The Contract ‘American Idol’ Contestants Sign Gives Producers The Right To Make Up Stuff About Them

Look, it’s no secret that the contracts people who appear on reality shows are forced to sign are ridiculous to the point where it’s baffling anyone in their right mind ever actually signs one, but every now and then it’s nice to get a reminder of just how utterly absurd they can be.

That said, earlier today comedian Chris Cox tweeted out what he says is a portion of the contract American Idol contestants are forced to sign and it essentially states that the producers of the show can make up stuff about you and there’s absolutely nothing you can do about it.

The photo Cox tweeted out is above, but here’s the transcript of the highlighted part…

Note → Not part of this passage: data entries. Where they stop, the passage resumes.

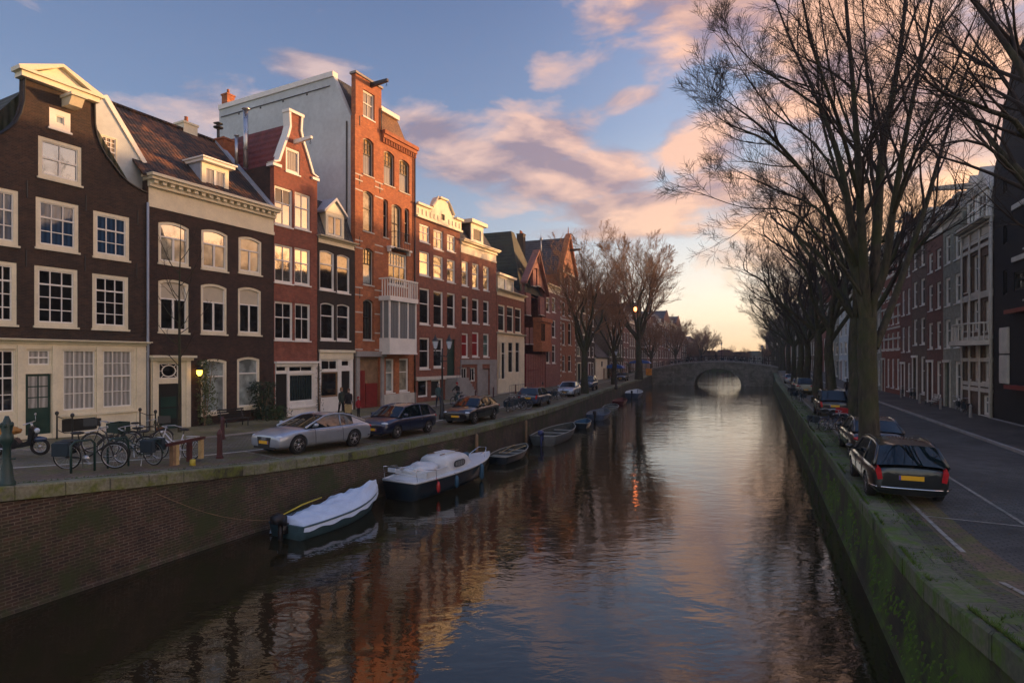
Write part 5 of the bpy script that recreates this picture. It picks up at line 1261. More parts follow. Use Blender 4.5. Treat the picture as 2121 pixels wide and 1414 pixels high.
# second near elm, its trunk outside the picture on the right
g2 = [[(0, 0, -.1, .5), (0, 0, 2, .42), (.05, 0, 4.4, .38)]]
TY2 = 12.3; TX2 = wallR(TY2) + 5.2
def V3(px, py, dy, r): Y = TY2 + dy; r *= .5; return ((px - CX) / F * Y - TX2, dy, CZ + (HY - py) / F * Y - 1.9, r)
g2 += [[(0, 0, 4.2, .28), V3(2190, 330, 0, .22), V3(2130, 170, .3, .16), V3(2060, 60, .6, .10), V3(1980, -40, .9, .05)],
       [(0, 0, 4.3, .2), V3(2150, 400, 1, .16), V3(2060, 300, 1.6, .11), V3(1980, 200, 2.2, .07), V3(1890, 130, 2.6, .03)],
       [(0, 0, 4.3, .16), V3(2140, 300, -1, .12), V3(2050, 230, -1.2, .08), V3(1950, 190, -1.4, .05), V3(1880, 130, -1.5, .02)],
       [(0, 0, 4.0, .12), V3(2150, 420, -.5, .09), V3(2040, 300, -.8, .06), V3(1940, 300, -.9, .03)],
       [(0, 0, 4.2, .25), V3(2280, 200, 0, .2), V3(2290, 0, 0, .15), V3(2300, -200, 0, .05)],
       [(0, 0, 4.2, .25), V3(2220, 200, 1.4, .2), V3(2170, 0, 2, .12), V3(2120, -200, 2.4, .05)]]
t2 = make_tree('elm whose branches hang in from beyond the right edge of the picture', 9, 0, 0, 0, 0, 0, 'twig', (7, 5, 4, 2), 4, limbs=g2, twig_r=.0042)
put(t2, TX2, TY2, 1.9)
# generic elms
va = make_tree('second elm of the right bank, slim trunk before the dark hatchback', 21, 15.5, .36, 5.5, 7, 5.0, 'twig', (8, 6, 5, 2), 4, twig_r=.0055)
vb = make_tree('third elm of the right bank, seen between the second elm and the quay edge', 33, 14.5, .33, 5.0, 7, 5.4, 'twig', (8, 6, 5, 2), 4, twig_r=.006)
vc = make_tree('tall vase shaped elm with reddish twigs at the left end of the bridge', 47, 26, .60, 7.5, 11, 8.6, 'twig_red', (10, 7, 6, 3), 4, twig_r=.014, group='bare elms of the left bank')
vd = make_tree('forked bare tree rising behind the silver saloon on the left bank', 58, 17, .42, 4.6, 7, 4.2, 'twig_red', (9, 6, 5, 3), 4, twig_r=.010, group='bare elms of the left bank')
put(va, wallR(34.5) + 3.0, 34.5, 1.9, .4, 1.12)
put(vb, wallR(49) + 2.2, 49, 1.9, 1.1, 1.25)
def dupt(src, x, y, z, rz, s, label):
    c = copy_tree(src); return put(c, x, y, z, rz, s, label)
for k, (src, y, off, s, lb) in enumerate([(va, 43, 2.6, .95, 'elm just behind the dark hatchback on the right bank'), (vb, 60, 2.2, 1.0, 'elm beside the parked bicycles under the pale blue building'), (va, 71, 2.2, 1.05, 'fifth elm in the receding right bank row'), (vb, 84, 2.2, 1.02, 'elm halfway between the hatchback and the bridge'), (va, 99, 2.2, 1.1, 'elm just before the right bridge head'),
                                          (vb, 140, 3, 1.1, 'first elm beyond the bridge on the right'), (va, 158, 3, 1.1, 'second elm beyond the bridge on the right'), (vb, 180, 3, 1.15, 'third elm beyond the bridge on the right'), (va, 205, 3, 1.1, 'fourth elm beyond the bridge on the right'), (vb, 240, 3, 1.1, 'fifth elm beyond the bridge on the right'), (va, 285, 3, 1.1, 'farthest elm of the right bank')]):
    dupt(src, wallR(y) + off, y, zR(wallR(y), y), 1.3 + k * 1.9, s * 1.16, lb)
put(vd, 7.75, 62, 1.9, .6, 1.0)
put(vc, 23.2, 106, 2.0, .3, 1.08)
dupt(vd, 15.0, 85, 1.9, 2.4, 1.0, 'thin dark tree between the dark off-roader and the tall left elm')
for k, (x, y, s, lb) in enumerate([(36, 150, .6, 'reddish bare tree left of the bridge crown'), (58, 205, .75, 'far bare tree above the left part of the bridge'), (93, 285, .8, 'farthest bare tree of the left bank'), (112, 335, .85, 'tiny bare tree where the canal ends')]):
    dupt(vc, x, y, 1.9, k * 1.7, s, lb)
for k, (x, y, s) in enumerate([(94, 290, .5), (101, 292, .40), (109, 292, .44), (118, 292, .40), (87, 286, .55), (127, 290, .52)]):
    dupt(vc, x, y, 1.5, k * 2.1, s, ['closing row tree over the far water, leftmost but one', 'closing row tree above the glint of the far water', 'closing row tree right of the glint', 'closing row tree near the right bank end', 'leftmost closing row tree at the canal bend', 'rightmost closing row tree at the canal bend'][k])
# end of the canal: bend closed by a far quay
b = MB(); b.box(80, 282, -.5, 150, 284, 1.9); tag(b.build('far_quay_wall', 'quay_r'), 'far quay wall where the canal bends out of sight', 'canal wall')
tag(sheet('ground', 'earth', 2, 2, lambda i, j: (70 + 110 * j, 284 + 400 * i, 1.88)), 'far ground beyond the canal bend', kind='structure')
# houses closing the view where the canal bends
for k in range(9):
    zz = [11, 9.5, 8.2, 8.6, 7.6, 7.9, 8.4, 9.5, 12][k]; o_ = House.__new__(House); o_.O = Vector((84 + k * 7.2, 300 - k * 1.2)); o_.x = Vector((1, -.16)).normalized(); o_.y = Vector((-o_.x.y, o_.x.x)); o_.W = 7.1; o_.D = 9; o_.z0 = 1.9; o_.holes = []
    o_.root = empty('canal_house', (o_.O.x, o_.O.y, 1.9), math.atan2(o_.x.y, o_.x.x)); tag(o_.root, ['brown', 'red', 'dark', 'rose', 'olive', 'grey', 'umber', 'dull red', 'black'][k] + ' house in the row closing the far end of the canal, ' + ['leftmost', 'second from left', 'third from left', 'left of middle', 'middle', 'right of middle', 'third from right', 'second from right', 'rightmost'][k], 'house', 'houses closing the view')
    for f in range(2):
        for i in range(3): o_.win_m(.7 + i * 2.1, 1.9 + i * 2.1, 1 + f * 2.4, 2.6 + f * 2.4, cols=1, mat='white', g=('g_dark', 'g_cream')[(f + i + k) % 2], sill=False)
    o_.wall([(0, -.9), (7.1, -.9), (7.1, zz - 1.9), (5.6, zz + .2), (1.5, zz + .2), (0, zz - 1.9)], ['bk_br', 'bk_r', 'bk_h4', 'bk_pink', 'bk_h2', 'bk_grey', 'bk_h2', 'bk_h6', 'bk_dark'][k]); o_.shell('bk_br', zz - 2.2, D=9)
    q = MB(); q.prism([(0, zz - 2.1), (7.1, zz - 2.1), (5.6, zz + .15), (1.5, zz + .15)], .36, 9, 'y'); q.build('roof', 'slate', o_.root)
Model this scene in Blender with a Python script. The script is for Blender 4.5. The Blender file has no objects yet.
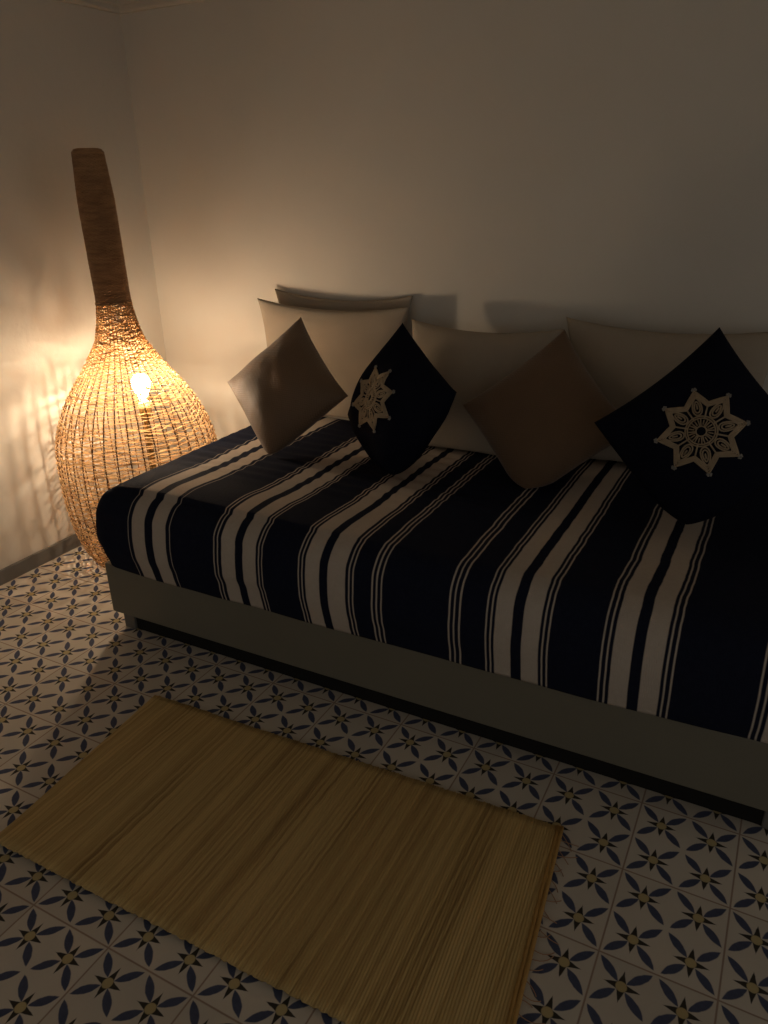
import bpy, bmesh, math, random
from math import sin, cos, pi, sqrt, exp
from mathutils import Vector, Matrix, noise
random.seed(7)
SC = bpy.context.scene
COL = SC.collection

# ------------------------------------------------------------------ helpers
def link(name, verts, faces, mat=None, parent=None, smooth=True):
    me = bpy.data.meshes.new(name)
    me.from_pydata([tuple(v) for v in verts], [], faces)
    me.validate(); me.update()
    if smooth:
        me.polygons.foreach_set('use_smooth', [True] * len(me.polygons))
    o = bpy.data.objects.new(name, me)
    COL.objects.link(o)
    if mat: me.materials.append(mat)
    if parent: o.parent = parent
    return o

def tag(o, label=None, cat=None, group=None, kind=None):
    if label: o['label'] = label
    if cat: o['category'] = cat
    if group: o['group'] = group
    if kind: o['kind'] = kind
    return o

def empty(name, loc):
    o = bpy.data.objects.new(name, None)
    o.empty_display_size = .05
    COL.objects.link(o); o.location = loc
    return o

class MB:
    """collects geometry for one mesh"""
    def __init__(s): s.v = []; s.f = []
    def add(s, v, f):
        n = len(s.v); s.v += [tuple(p) for p in v]; s.f += [tuple(i + n for i in q) for q in f]
    def box(s, x0, x1, y0, y1, z0, z1, bev=0.0):
        bm = bmesh.new()
        bmesh.ops.create_cube(bm, size=1)
        for v in bm.verts:
            v.co = Vector(((x0 + x1) / 2 + v.co.x * (x1 - x0), (y0 + y1) / 2 + v.co.y * (y1 - y0), (z0 + z1) / 2 + v.co.z * (z1 - z0)))
        if bev > 0:
            bmesh.ops.bevel(bm, geom=list(bm.edges), offset=bev, segments=2, affect='EDGES', profile=.5)
        bm.verts.index_update()
        s.add([v.co.copy() for v in bm.verts], [[v.index for v in f.verts] for f in bm.faces]); bm.free()
    def tube(s, pts, r, n=6, closed=False, cap=True, flat=None):
        """round tube along pts; r number or list"""
        pts = [Vector(p) for p in pts]; m = len(pts)
        vs = []; fs = []
        for i, p in enumerate(pts):
            a = pts[(i - 1) % m] if (closed or i > 0) else p
            b = pts[(i + 1) % m] if (closed or i < m - 1) else p
            t = (b - a).normalized()
            up = Vector((0, 0, 1)) if abs(t.z) < .9 else Vector((0, 1, 0))
            if flat is not None: up = flat
            x = t.cross(up).normalized(); y = x.cross(t).normalized()
            rr = r[i] if isinstance(r, (list, tuple)) else r
            for k in range(n):
                an = 2 * pi * k / n
                vs.append(p + x * (rr * cos(an)) + y * (rr * sin(an)))
        L = m if closed else m - 1
        for i in range(L):
            j = (i + 1) % m
            for k in range(n):
                k2 = (k + 1) % n
                fs.append((i * n + k, i * n + k2, j * n + k2, j * n + k))
        if cap and not closed:
            fs.append(tuple(range(n))[::-1]); fs.append(tuple((m - 1) * n + k for k in range(n)))
        s.add(vs, fs)
    def lathe(s, prof, n=48, c=(0, 0, 0)):
        vs = []; fs = []
        for r, z in prof:
            for k in range(n):
                a = 2 * pi * k / n; vs.append((c[0] + r * cos(a), c[1] + r * sin(a), c[2] + z))
        for i in range(len(prof) - 1):
            for k in range(n):
                k2 = (k + 1) % n
                fs.append((i * n + k, i * n + k2, (i + 1) * n + k2, (i + 1) * n + k))
        s.add(vs, fs)
    def build(s, name, mat, parent=None, smooth=True):
        return link(name, s.v, s.f, mat, parent, smooth)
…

I understand that I may reveal, and other parties may reveal, information about me that is of a personal, private, embarrassing or unfavorable nature, which information may be factual and/or fictional. I further understand that my appearance, depiction and/or portrayal in the Program may be disparaging, defamatory, embarrassing or of an otherwise unfavorable nature which may expose me to public ridicule, humiliation or condemnation. I acknowledge and agree that Producer shall have the right to (a) include any and all such information and appearances, depictions or portrayals in the Program as edited by Producer in its sole discretion, and (b) broadcast and otherwise exploit the Program containing any or all such information and appearances, depictions or portrayals in any manner whatsoever in any and all media now known or hereafter devised, or for any other purpose, throughout the universe in perpetuity.

American Idol producers to contestants, translated: deal with it! Take it away, Van Der Beek…

Of course, the fame-hungry among us will not be deterred by such things. I once knew a guy who went on The Bachelorette. Super nice guy. An attorney. But he wanted to be famous and he thought going on the show might do it and so he signed the War and Peace sized contract ABC forces people who go on that show to sign, even though he, of all people, knew that signing the contract meant signing a part of his life away. Naturally, they turned him into a psycho stalker kind of character when he’s the furthest thing from that in reality. People still use the word “stalker” in association with him today, years later, because of that show.

So, yeah, proceed with caution, kids.